Great stuff above. I have brewed 32 batches (29 all-grain, the last three Brew-in-a-Bag), and while I have experience, I can remember very well what it was like to be a new brewer.


  1. What helped me tremendously was watching a friend do a brew day. He did an extract brew, and I was able to clearly understand the process. It made a world of difference when it came time for me to do it. I'd advise any new brewer to try to find a local brewer who can walk them through the process, or just observe it. It gives you a context into which you can place what you read in books, on HomeBrewTalk, on the web elsewhere.

  2. Don't try to go all-grain at the start. Learn how to brew using extract, to get the process down. Only after you're comfortable with that should you move to all-grain if you're so inclined.
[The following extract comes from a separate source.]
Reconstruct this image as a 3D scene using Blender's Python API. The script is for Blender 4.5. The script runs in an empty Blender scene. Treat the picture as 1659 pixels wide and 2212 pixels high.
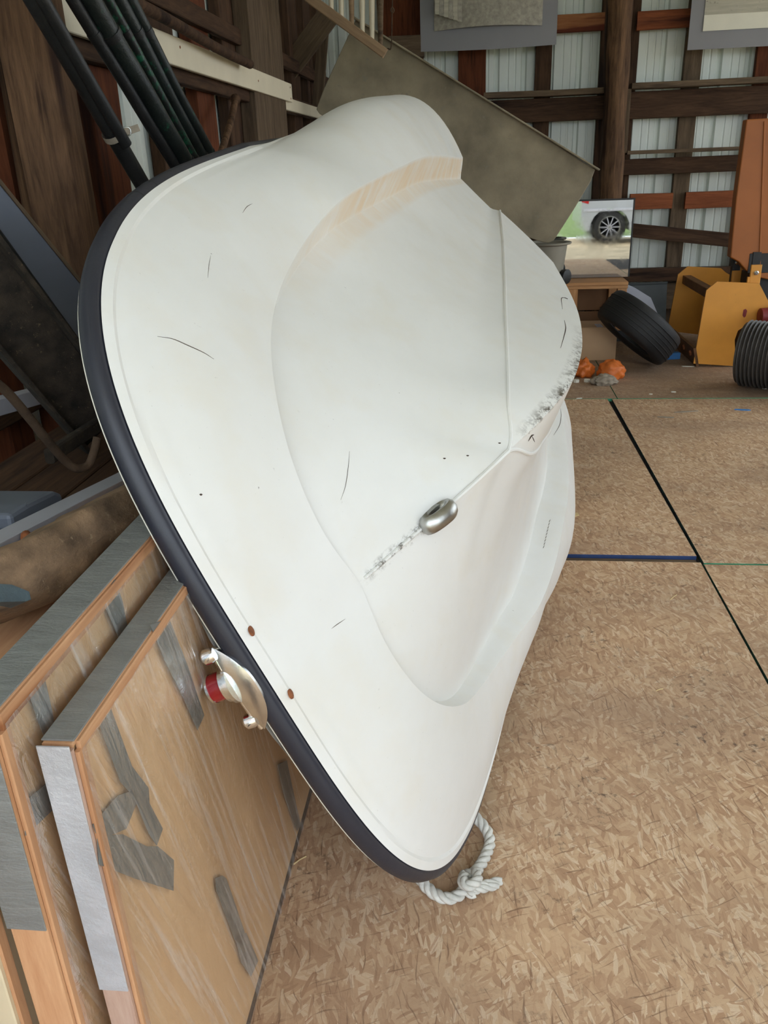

I'm not saying it can't be done, it's just not the way to bet.

  3. Fermentation temperature control. Fermentation by yeast is exothermic, meaning it produces head. An ambient temperature of 66 degrees looks good for fermentation, except that the exothermic reaction will add 5-10 degrees. A few beers require higher temp fermentation, but most don't--and shouldn't. Even a simple swamp cooler will help a great deal.

  4. Start simple. Brew a simple recipe. I see new brewers wanting to do complicated brews because they want to do the latest oatmeal dry rye lager stout with a twist of lemon and multiple dry hop episodes, and it's just too much. Make a decent beer, then when they have the process down, start adding complexity. The more complex the brew day and the recipe, the greater the chances for something to go wrong--and then how do you identify the error? This is why I don't think new brewers should start with all-grain; if the beer doesn't turn out, what do you blame? Water? Mashing temp? Mash PH? Boil? Chilling? Recipe? Hop schedule? It's too much, and the new brewer will not have learned anything except that doing it as they did produces a bad beer. Not the way to start. Brew a good beer, and do it simply.